Albuquerque Journal

Police reveal the lapel video of ex-Lobo Carlton Bragg’s drunkdrivi­ng arrest

Refusal to take breath test led to upgraded charge

- BY RYAN BOETEL JOURNAL STAFF WRITER

The machine was ready and the New Mexico Lobo basketball player was moments from taking a blood alcohol test when he apparently decided against it.

“No, I told you my name and everything,” Carlton Bragg told his arresting officer, who reminded Bragg again that he would automatica­lly be charged with aggravated driving while intoxicate­d if he refused the test.

“I don’t understand but I’ll see you in court,” Bragg, 24, said before he was whisked away to jail.

Albuquerqu­e police on Wednesday released on-body camera footage of Bragg’s arrest on suspicion of DWI earlier this month. The senior was removed from the basketball team that same day.

Bragg drove a white BMW through a sobriety checkpoint near Broadway and Coal at around 1:20 a.m. on Jan. 12, hours after Bragg had played in the Lobos’ win against Air Force at the Pit. It was Bragg’s second game back after serving a three-game suspension stemming from an allegation by a 20-year-old woman that he tried to have sex with her against her will last summer.

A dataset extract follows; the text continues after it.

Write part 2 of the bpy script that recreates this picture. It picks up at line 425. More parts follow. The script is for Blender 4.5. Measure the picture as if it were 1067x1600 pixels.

The footage shows Bragg exit the car and perform several field sobriety tests.

He was compliant and polite with the officer as Bragg attempted to perform three tests. The video shows that while Bragg admitted to drinking two glasses of wine between 9 and 10 p.m., he wasn’t noticeably impaired during the tests. But the officer said Bragg demonstrat­ed several cues that he wasn’t fit to be driving — he kept moving his head during an eye test and he didn’t count out loud when holding his foot up in the air, for example.

The officer then placed Bragg in handcuffs and the UNM senior’s demeanor changed for the rest of his encounter with police. He kept insisting that he passed the field tests, and called for a woman he was with to reach his lawyer.

The officers directed him to a mobile command center where he could perform the blood-alcohol test, and the officers told him that New Mexico law required that drivers submit to such testing.

“If I go in there my rights are gone,” Bragg said at one point.

Once inside, the video footage shows Bragg becoming uncooperat­ive. He at times refuses to answer the police’s request for his name, birthday and social security number. He says his leg itches and asks the officer to scratch it. He asks to speak with his girlfriend multiple times and asks why officers have turned off their on-body cameras.

“It’s pointing at you and it’s catching all your dumb remarks,” the officer says.

Eventually, the machine is ready for Bragg to submit a sample by blowing into it. He refuses and is taken to jail.

He is facing charges of aggravated DWI and possession of a small amount of marijuana, which was found during the booking process. The district attorney in Ruidoso has been appointed as a special prosecutor in the case.

Ian King, Bragg’s attorney, couldn’t be reached for comment on Wednesday.